Avevi un bel sorriso. In certi momenti della tua vita –sempre segnata da drammi- avevi una serenità, che ti faceva sciogliere in un sorriso disteso. Come appari in quella foto, che ora tengo esposta nel mio studio –tra le cose care- , scattata la sera in cui festeggiammo i tuoi sessant’anni. Siamo insieme, io e te, davanti a quella torta al limone con la scritta 60. Ci divertimmo molto quella sera: oltre ai tuoi familiari e a Claudio, l’amico di sempre (il pazzo, come dicevi tu), c’erano sorridenti anche tuo fratello Gaetano e Natale, che se ne è andato esattamente sei mesi prima di te.
La morte te la sei portata sempre appresso.

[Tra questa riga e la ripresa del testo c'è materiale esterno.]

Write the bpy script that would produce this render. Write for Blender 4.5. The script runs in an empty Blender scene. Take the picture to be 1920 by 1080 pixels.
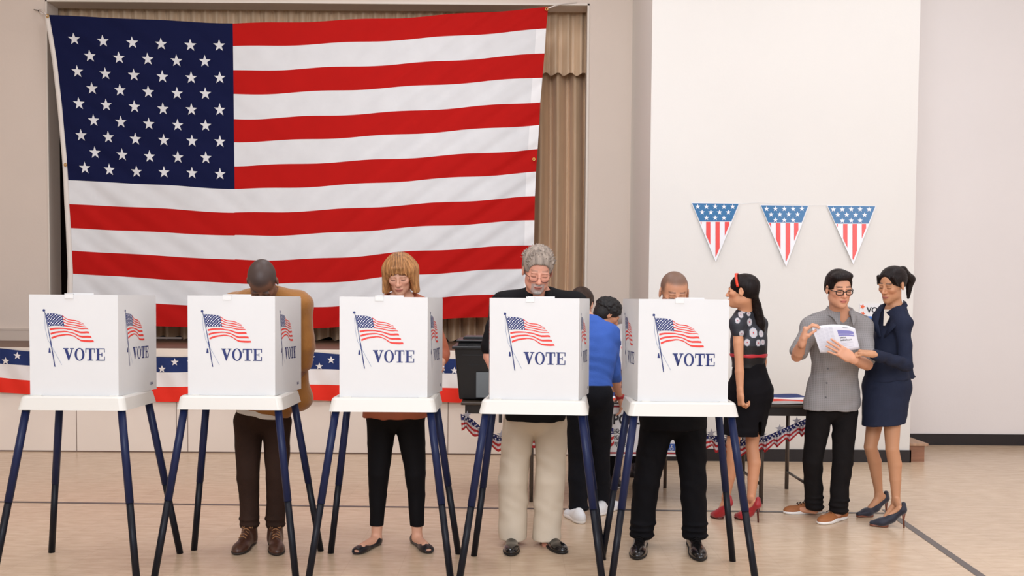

Anzi, sembravi ci convivessi e, se solo si allontanava di un metro, te la chiamavi continuamente.
Rievoco certi nostri pensieri, che ci raccontavamo ad alta voce. Spesso, di sabato sera, quando passavo a salutarti in macelleria e mi trattenevo con te un po’ di tempo -tu alla cassa ed io alla sedia vicina- facevamo voli pindarici dalle questioni di lavoro allo sport, dalla politica ad alcune sapide avventure di nostri amici e conoscenti. Poi, il racconto delle tue domeniche: ho preso il caffè, il giornale e, prima di rinchiudermi in casa, sono andato al cimitero… Ogni tanto parlavamo del silenzio, della pace dei cimiteri. Io ti raccontavo delle mie visite ai cimiteri alpini; poi, aggiungevo, mi piacerebbe essere sepolto nel cimitero di Ravello, con il mare di fronte e il sole tra i monti. Tu dicevi che non era possibile, bisognava trovare un’altra soluzione, perché quel posto era riservato ai cittadini residenti.
Ora non riesco a immaginarti in quel loculo posto sotto l’entrata della cappella di famiglia. Sono sceso in quell’ipogeo il pomeriggio in cui ti hanno lì inumato. Troppo buio, troppa solitudine e, forse, anche troppo freddo. Ma per questo non c’è problema. Indosserai il giaccone di pelle, quello imbottito o il cappotto color cammello, quello lungo, che tu portavi con la cintura stretta ai fianchi.
Che faccio ora? Non lo so bene. Ti interessa sapere se continuerò a passare per la tua macelleria? L’ho già fatto qualche giorno dopo la tua scomparsa. Ti ho rivisto seduto alla cassa con l’immancabile giornale, con i soliti ghirigori, con gli irrinunciabili numeri. E ti ho raccontato di come ho vissuto la scomparsa di un mio carissimo amico, di un quasi fratello, che conoscevo da sessant’anni ed al quale, sin da piccolo, io, nipote di pasticciere, la domenica, all’ora di pranzo, portavo una guantiera di pasticcetti alla crema ed all’amarena.
E tu mi hai, all’improvviso, interrotto: – allora, la pasticceria fa 63; se i pasticcini sono stati donati, devi puntare sul 40; se, invece, sono stati comperati, giocati l’86.
Poi, sorridendomi, hai aggiunto che ti farai trovare sempre là, seduto dietro la cassa, ad aggiungere tessere ad un mosaico scomposto.
- Ci sarò, stanne certo.
- Ma non venire soltanto il venerdì santo, per la processione dell’Addolorata o nelle serate fredde dell’inverno che verrà.
- Il venerdì santo…quanta gente fuori la tua macelleria per la processione…
- Quanto fa la processione? La processione fa 55. Se, invece, vieni solo per vederla, allora devi giocare 88..!
Fratello mio, non cambiare mai. Ti ricordo esattamente così.